Tuesday, October 4, 2011

Overnight Parmesan Rye

Letting a loaf of bread take an overnight rest in the refrigerator has a lot of advantages. For one thing, the flavor improves. For another, the gluten actives, so you don't need to knead as much.

I think it's particularly useful with rye breads. Rye is tasty enough on its own, but since rye doesn't have as much gluten as wheat bread, letting it rest overnight rest is much easier way to get the gluten developed well enough.

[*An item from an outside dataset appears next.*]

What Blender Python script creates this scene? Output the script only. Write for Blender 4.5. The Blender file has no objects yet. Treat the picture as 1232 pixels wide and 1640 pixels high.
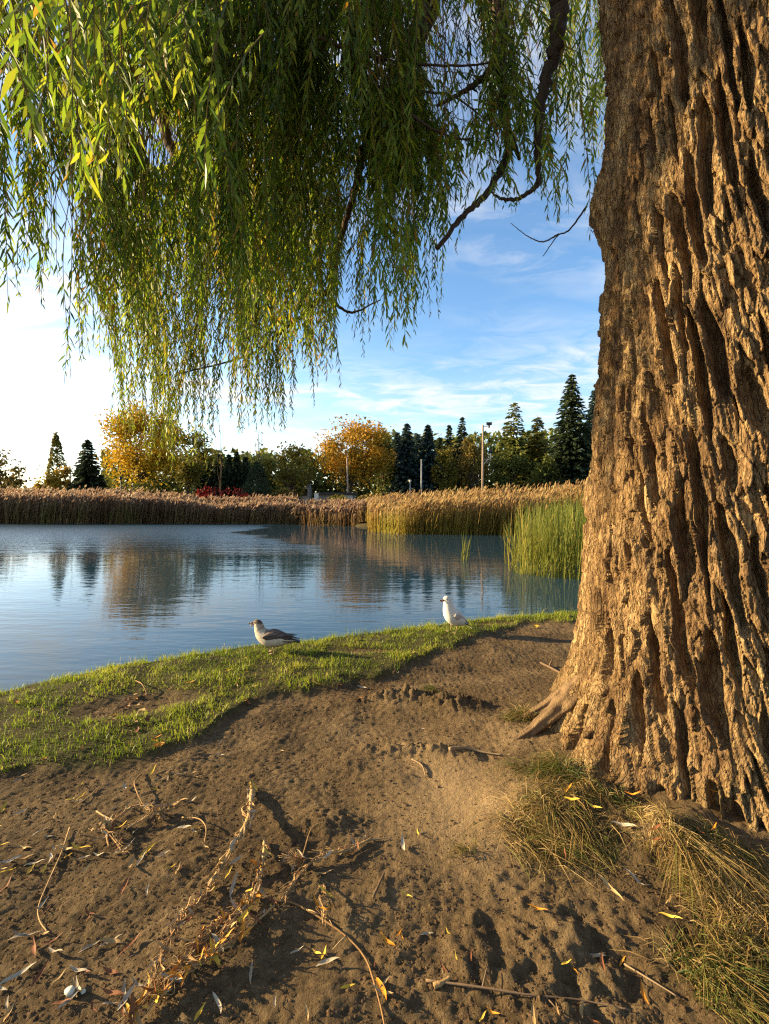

Another benefit of the overnight rest is hydration. Rye dough can be sticky when it first comes together. People have a tendency to add more and more flour to the dough until it's too dense and too dry. If you know that the dough is supposed to be wet and sticky after kneading, and you don't have to try to form it or handle it, you're less likely to keep adding flour to it.

While you can knead this by hand, I'd suggest doing it in a stand mixer, bread machine, or food processor, because it will be very wet and stick and hard to handle. You can also combine it in a bowl and use a Danish dough whisk to combine the ingredients.

Overnight Parmesan Rye

1 teaspoon instant yeast
1 cup (4 1/2 ounces) medium rye flour
2 cups (9 ounces) bread flour
1 1/4 cups water
1 teaspoon salt
1 tablespoon cane sugar
1 teaspoon anise seeds
1 tablespoon caraway seeds
1/2 cup (1 ounce) shredded parmesan cheese
1 tablespoon unsalted butter
Olive oil

Combine all the ingredients in the bowl of your stand mixer and knead until it had come together and is beginning to become elastic.

Drizzle some olive oil into a zip-top bag and transfer the dough to the bag.Remove the air from the bag and seal it. Refrigerate overnight - or up to 24 hours.

Remove the bag from the refrigerator and open it to release the excess air. Seal it again and massage the bag a bit to mash out the bubbles in the dough. Let it rest on the counter for 30 minutes.

Sprinkle some cornmeal on a baking sheet and flour your work surface. Turn out the dough, knead it briefly, and form it into your desired shape. Place it on the prepared baking sheet, seam side down, and cover the dough with plastic wrap. Set it aside to rise until doubled - about an hour.

About 30 minutes before the dough has fully risen, preheat the oven to 350 degrees.

When the dough has doubled, remove the plastic wrap, slash the dough as desired, and bake at 350 degrees until nicely browned, about 40 minutes.

Let the dough rest on a rack until cool before slicing.

This has been submitted to Yeastspotting.